Friday, November 22, 2013

Maple Bacon Scones

The weather is changing...the bitter bite of winter is making its appearance.  That means warms drinks start the day out.  One morning I was going to make a Maple Bacon muffin but I decided to make a scone instead.  First, you have to actually like scones, which for a lot of people, isn't so.  But you can't go wrong when said scone can be lightly dipped in a chai.  Now that, my friends, along with an extra side of bacon, is a perfect morning.

Anyway, I have a few friends who are my testers.  The first one came by and gave them an A+. The second one was delivered three and texted me shortly thereafter to say all three were gone.  And that is was the best bakery item I have ever made.  Even better than my Samoa's and Cake Balls...WHAT?  Anyway, there isn't much more to say when you get those kind of reviews.  

Oh yeah there is.  And that would this....this was my first experiment and I nailed it.  Sometimes even I amaze myself.  And the second, I just wanted to brag a bit, show you the picture and then tell you I'm not even posting the recipe.   But you can buy them from me if you are in Des Moines!  


Monday, November 11, 2013

The Perfect Pulled Pork

One thing I really, really enjoy is a good, and I mean GOOD pulled pork.  There are so many options with a big 'ol pot of pulled pork.  But I am also simplistic in that I want to enjoy the flavor of the pork or add sauces later.  I am a master, and I kid you not, at ribs.  Best ribs ever.  Really.  But I have always found pork roasts to be dry and hard to chew.  I want it soft, tender and moist. 

So this is what I did...and frankly, I nailed it.  If you don't have a big smoker, and I don't, this is great because you can get the same result.  

The Perfect Pulled Pork

1 5-7 pound pork shoulder roast
3 tbsp. hickory salt (my favorite is from Williams Sonoma)
1 1/2 tbsp. freshly ground pepper

Make sure the pork roast is room temperature.  This is key.  It allows for even cooking and allows the fat to render slowly.  

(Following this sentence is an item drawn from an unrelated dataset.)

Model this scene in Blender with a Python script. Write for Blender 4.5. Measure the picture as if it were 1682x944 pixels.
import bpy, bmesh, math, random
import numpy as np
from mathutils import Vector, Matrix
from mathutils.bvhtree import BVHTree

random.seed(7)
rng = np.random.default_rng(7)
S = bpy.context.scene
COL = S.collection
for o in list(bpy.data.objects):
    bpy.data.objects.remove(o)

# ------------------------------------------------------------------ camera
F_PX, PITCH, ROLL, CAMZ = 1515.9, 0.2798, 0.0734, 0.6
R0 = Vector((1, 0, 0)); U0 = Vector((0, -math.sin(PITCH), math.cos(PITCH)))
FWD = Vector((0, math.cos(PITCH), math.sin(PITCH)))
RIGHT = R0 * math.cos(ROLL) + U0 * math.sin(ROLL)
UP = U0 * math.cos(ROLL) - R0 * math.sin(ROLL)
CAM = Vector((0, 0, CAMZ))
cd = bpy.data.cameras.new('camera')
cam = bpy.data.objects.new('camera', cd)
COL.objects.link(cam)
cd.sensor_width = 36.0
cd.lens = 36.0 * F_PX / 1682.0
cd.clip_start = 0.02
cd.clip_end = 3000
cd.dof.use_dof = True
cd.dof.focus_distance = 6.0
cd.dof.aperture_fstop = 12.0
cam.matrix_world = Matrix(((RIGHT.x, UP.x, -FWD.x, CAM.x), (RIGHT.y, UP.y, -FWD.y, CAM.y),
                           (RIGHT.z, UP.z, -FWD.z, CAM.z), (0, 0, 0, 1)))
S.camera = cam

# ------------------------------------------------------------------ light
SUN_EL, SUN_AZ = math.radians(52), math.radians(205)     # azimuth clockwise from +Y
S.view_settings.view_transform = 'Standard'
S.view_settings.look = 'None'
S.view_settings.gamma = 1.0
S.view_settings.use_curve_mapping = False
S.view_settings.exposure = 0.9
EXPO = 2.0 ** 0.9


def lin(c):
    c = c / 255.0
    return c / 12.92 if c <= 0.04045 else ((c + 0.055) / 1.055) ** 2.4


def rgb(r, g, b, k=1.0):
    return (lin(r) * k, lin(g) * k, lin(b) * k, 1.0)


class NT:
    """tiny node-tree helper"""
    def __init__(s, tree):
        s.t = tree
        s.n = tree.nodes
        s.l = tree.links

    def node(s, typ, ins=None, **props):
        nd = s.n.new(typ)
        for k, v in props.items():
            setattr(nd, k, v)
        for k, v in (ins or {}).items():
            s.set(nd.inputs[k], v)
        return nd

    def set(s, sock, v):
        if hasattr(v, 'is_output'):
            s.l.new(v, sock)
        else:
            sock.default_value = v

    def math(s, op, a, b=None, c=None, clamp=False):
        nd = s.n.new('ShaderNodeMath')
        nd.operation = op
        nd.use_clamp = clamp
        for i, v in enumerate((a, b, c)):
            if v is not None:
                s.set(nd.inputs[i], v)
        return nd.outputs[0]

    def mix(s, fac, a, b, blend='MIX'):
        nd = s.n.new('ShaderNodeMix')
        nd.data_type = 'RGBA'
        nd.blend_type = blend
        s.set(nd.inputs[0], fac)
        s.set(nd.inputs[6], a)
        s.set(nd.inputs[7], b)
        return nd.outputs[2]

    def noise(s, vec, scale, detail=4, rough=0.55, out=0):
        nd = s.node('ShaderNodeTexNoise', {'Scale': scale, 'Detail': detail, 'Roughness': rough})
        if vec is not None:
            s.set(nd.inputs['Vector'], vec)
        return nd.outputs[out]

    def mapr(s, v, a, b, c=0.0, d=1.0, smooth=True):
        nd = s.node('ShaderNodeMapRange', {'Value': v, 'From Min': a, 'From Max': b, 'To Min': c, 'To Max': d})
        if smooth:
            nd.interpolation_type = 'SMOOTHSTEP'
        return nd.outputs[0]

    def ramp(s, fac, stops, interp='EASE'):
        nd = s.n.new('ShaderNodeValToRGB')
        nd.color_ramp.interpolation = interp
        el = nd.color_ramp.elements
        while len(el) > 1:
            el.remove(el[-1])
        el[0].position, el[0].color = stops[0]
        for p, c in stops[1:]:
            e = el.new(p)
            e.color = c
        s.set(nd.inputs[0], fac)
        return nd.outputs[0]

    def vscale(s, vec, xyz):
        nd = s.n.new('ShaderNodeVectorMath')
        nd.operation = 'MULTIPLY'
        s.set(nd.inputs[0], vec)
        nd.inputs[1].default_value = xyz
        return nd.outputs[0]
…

Preheat oven to 200 degrees.

Generously coat the pork shoulder with the salt and pepper and rub it evenly.

Place the pork in a stock pot large enough to hold it and put a lid on.  Place the lid on and cook in it in the oven for 8 hours.  Remove and allow to cool. the pork in the fridge for a day.  Turn the pork roast one or twice during that time to allow juices/fat to redistribute into the pork.

A day later, preheat oven to 250 degrees.  Put the pork back in the oven and cook an additional 4-6 hours depending on the size of your roast.  You'll know it is done when it is falling off the bone.

I promise it will take every bit of restraint you have to not eat every little piece.  Really. 

And what do you do with the pork now?

Well, last night I tested a tamale recipe.  Testers are trying them today, so we'll see!